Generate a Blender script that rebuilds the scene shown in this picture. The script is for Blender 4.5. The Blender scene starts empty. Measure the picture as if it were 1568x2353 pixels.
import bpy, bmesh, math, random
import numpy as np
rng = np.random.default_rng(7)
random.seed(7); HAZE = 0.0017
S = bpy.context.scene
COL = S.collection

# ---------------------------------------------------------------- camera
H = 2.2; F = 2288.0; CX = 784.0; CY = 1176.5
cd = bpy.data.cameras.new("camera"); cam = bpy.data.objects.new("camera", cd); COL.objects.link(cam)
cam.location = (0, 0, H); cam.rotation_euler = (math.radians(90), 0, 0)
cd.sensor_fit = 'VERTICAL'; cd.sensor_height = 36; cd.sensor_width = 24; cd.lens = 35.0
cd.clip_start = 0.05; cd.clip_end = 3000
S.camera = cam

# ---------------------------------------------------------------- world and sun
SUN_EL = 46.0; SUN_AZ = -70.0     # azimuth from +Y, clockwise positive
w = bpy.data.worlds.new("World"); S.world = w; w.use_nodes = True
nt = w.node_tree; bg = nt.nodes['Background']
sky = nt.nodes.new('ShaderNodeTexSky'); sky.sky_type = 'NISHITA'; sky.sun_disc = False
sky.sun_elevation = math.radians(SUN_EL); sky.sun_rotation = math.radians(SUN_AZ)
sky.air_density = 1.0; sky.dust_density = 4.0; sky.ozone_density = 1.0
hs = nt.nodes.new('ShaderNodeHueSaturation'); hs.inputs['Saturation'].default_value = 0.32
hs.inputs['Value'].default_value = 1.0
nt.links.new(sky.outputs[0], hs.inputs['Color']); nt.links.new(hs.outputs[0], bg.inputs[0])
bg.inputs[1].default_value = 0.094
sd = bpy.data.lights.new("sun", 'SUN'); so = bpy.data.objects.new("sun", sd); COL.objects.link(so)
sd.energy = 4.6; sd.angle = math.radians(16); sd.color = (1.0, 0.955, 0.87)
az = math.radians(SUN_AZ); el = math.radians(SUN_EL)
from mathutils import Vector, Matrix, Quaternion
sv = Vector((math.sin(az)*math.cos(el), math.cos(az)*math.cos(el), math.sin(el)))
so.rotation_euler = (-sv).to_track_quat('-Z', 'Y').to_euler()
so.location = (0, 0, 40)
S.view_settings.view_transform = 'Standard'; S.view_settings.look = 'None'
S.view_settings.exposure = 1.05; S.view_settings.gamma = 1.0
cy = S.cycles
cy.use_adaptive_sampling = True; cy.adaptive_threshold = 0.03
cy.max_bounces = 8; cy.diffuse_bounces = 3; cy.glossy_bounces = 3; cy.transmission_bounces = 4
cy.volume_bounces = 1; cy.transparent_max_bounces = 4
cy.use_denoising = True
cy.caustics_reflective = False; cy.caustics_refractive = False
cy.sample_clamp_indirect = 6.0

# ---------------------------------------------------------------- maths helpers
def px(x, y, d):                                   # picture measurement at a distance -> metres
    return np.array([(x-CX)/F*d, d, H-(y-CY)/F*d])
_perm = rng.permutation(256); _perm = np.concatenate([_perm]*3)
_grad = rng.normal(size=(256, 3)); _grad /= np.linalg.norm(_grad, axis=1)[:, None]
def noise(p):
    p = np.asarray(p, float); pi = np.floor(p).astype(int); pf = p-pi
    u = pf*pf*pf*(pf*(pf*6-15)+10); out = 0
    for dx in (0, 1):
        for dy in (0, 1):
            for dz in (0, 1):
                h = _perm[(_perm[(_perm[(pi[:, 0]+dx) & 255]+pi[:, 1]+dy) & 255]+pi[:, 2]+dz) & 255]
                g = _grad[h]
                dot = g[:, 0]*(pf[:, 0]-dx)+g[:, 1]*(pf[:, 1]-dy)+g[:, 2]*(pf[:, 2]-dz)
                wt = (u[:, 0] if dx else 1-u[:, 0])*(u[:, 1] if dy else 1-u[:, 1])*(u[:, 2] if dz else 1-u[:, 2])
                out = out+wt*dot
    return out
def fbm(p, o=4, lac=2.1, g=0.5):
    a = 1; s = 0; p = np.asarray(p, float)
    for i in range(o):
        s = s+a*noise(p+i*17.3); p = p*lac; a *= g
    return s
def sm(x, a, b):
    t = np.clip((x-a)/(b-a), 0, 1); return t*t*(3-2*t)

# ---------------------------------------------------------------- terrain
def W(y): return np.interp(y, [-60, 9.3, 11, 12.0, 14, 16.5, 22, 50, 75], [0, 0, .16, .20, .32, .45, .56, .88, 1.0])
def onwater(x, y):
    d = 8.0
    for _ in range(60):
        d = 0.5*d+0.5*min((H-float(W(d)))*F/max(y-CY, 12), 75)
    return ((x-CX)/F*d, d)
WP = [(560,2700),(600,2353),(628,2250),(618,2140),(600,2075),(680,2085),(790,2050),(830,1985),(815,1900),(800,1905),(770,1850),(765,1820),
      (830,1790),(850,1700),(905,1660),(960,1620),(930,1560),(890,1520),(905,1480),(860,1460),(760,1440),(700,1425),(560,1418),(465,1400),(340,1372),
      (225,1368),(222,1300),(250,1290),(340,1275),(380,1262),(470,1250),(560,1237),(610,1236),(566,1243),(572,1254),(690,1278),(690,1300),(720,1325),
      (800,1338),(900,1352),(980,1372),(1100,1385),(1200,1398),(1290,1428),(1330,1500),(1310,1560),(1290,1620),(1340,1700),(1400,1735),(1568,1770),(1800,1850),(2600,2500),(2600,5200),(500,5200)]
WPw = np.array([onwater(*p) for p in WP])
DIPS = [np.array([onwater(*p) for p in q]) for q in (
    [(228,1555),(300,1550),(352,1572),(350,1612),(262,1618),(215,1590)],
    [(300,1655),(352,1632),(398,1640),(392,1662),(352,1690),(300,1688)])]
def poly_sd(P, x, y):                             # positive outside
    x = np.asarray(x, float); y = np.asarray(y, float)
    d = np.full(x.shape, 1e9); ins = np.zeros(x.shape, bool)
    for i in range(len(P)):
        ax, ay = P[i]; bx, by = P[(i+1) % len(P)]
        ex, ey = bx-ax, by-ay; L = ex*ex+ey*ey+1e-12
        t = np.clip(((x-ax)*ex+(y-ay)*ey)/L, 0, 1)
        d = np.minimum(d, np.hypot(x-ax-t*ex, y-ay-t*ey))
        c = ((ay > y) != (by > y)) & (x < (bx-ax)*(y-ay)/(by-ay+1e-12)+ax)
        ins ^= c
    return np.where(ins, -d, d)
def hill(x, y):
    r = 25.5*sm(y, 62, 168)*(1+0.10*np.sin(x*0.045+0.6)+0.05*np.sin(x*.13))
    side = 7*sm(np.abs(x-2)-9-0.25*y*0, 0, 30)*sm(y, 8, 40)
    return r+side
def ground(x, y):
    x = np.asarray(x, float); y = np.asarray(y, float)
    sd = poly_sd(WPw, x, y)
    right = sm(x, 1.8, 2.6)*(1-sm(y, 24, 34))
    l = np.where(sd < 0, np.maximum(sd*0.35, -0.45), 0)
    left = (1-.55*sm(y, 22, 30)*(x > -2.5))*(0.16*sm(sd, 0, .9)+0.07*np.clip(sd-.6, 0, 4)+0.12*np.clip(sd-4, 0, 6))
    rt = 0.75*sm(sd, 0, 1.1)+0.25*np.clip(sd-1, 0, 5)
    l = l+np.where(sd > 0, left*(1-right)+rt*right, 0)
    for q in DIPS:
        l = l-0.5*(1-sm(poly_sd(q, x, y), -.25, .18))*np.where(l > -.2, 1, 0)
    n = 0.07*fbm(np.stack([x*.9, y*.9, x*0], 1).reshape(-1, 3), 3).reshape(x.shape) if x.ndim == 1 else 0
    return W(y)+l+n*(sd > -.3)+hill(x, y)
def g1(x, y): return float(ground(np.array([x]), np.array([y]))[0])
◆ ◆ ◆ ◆
> WHAT YOU WILL DO:
Your task is to gather every line with the word "picture" and copy it.

> SOLVED EXERCISE:
Generate a Blender script that rebuilds the scene shown in this picture. The script is for Blender 4.5. The Blender scene starts empty. Measure the picture as if it were 1568x2353 pixels.
def px(x, y, d):                                   # picture measurement at a distance -> metres